Our best guess here is that national roaming isn’t going to go anywhere, whether it’s a good idea or not. For we can’t imagine that George Osborne fancies the idea of having to pay back chunks of those licence fees that he’s already banked and spent.

Yes, of course Mariana Mazzucato is wrong, why do you ask?

Mariana Mazzucato is on a mission to persuade us all that as government provides all the lovely new technology and shiny shiny gadgetry we so enjoy then therefore we should all be coughing up a fee to said government for said shiny tech. There’s a number of problems with this idea: one being the boring detail that government hasn’t in fact been the source of all of that lovely research into tech:

I don’t know about the CADC, but Tim Jackson’s excellent book “Inside Intel” is very clear that the 4004 was a joint Intel-Busicom innovation, DARPA wasn’t anywhere to be seen, TI’s TMS 1000 was similarly an internal evolutionary development targeted at a range of industry products.

Looking at a preview of Mazzucato’s book via Amazon, it seems that her claims about state money being behind the microprocessor are because the US government funded the SEMATECH semiconductor technology consortium with $100 million per year. Note that SEMATECH was founded in 1986 by which point we already had the early 68000 microprocessors, and the first ARM designs (from the UK!) appeared in 1985. Both of these were recognisable predecessors of the various CPUs that have appeared in the iPhone – indeed up to the late iPhone 4 models they used an ARM design.

However, there’s two logical errors with her claim which are much more important than the technical details of what she’s claiming.

The first is that she doesn’t seem to understand the economics of government spending on research very well. There’s certain things that the markets, entirely unadorned, don’t do very well. While much too much of this is made in general it’s at least arguable that the provision of the public good of basic research is one of these things. And given that one of the reasons we have government in the first place is to provide those things, like public goods, that markets don’t deal with well then her argument falls into something of a trap. For she’s arguing that government should get a slice of the returns (through ownership of patents, of shares in companies that use government funded research) from the provision of that research.

But why? The very idea of government doing this work is that without government intervention we’ll not get this public good. We pay our taxes, government provides the public good and we’re done. There’s nothing extra that should be done about it: assuming that government has done the research, the research is indeed valuable, we’ve now got here an example of government doing what it has already been paid to do. Hurrah, celebrations and bring out the marching bands etc.

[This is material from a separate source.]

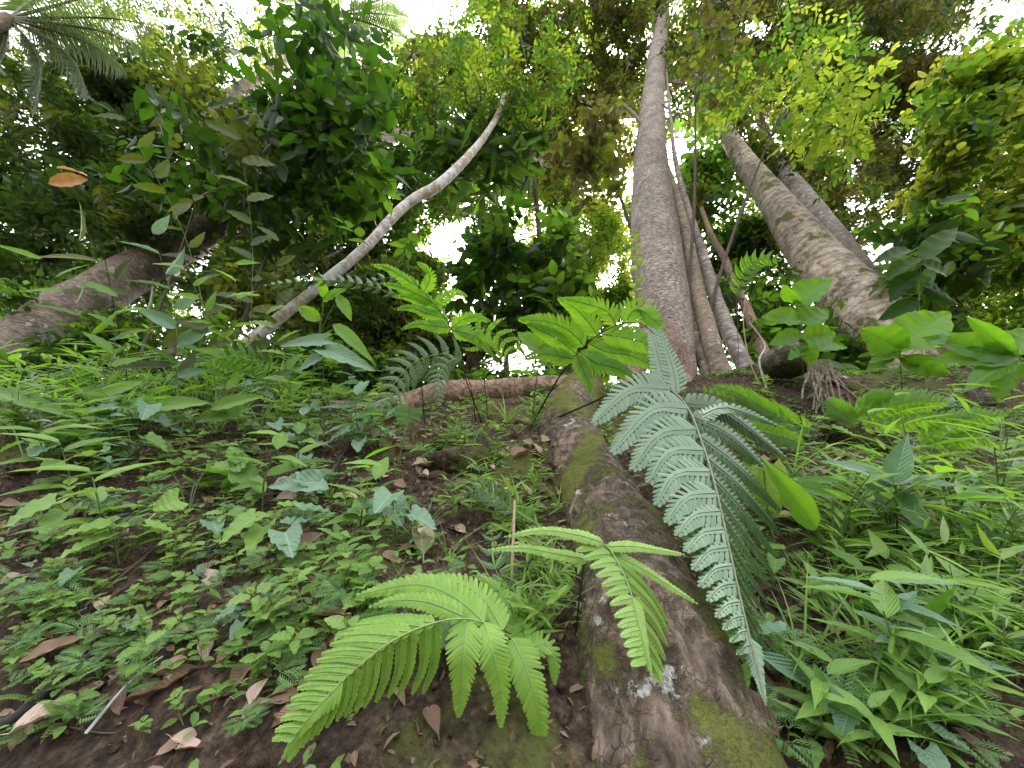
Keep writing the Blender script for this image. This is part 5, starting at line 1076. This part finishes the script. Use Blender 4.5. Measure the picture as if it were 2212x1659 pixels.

There is no logic at all to the idea that government should get two bites of the same cherry.

The second logical problem is that she’s arguing that (and this is the real point of her work) the EU research budgets should end up owning a chunk of whatever it is that turns up of value from EU funded research. There must be commercial arrangements for Brussels to recoup some of the profits from the use of the results. And her clinching argument is that Darpa, the US military research budget, produces huge value from the research that it funds. Therefore we should do as they do.

The problem with this is that Darpa deliberately doesn’t try to retain an ownership interest in technology derived from research that it funds. On the grounds that it just wants to produce the public goods of the results of that research and when it’s done that its job is done. And it’s also a great deal easier and more productive to give scientists grants to do research than it is to have arguments with them over ownership, in advance of any actual findings, of whatever the results might be.

That is, we’re being advised to a) do as Darpa and b) not do as Darpa in the same sentence.

It’s nonsense sadly, but influential nonsense.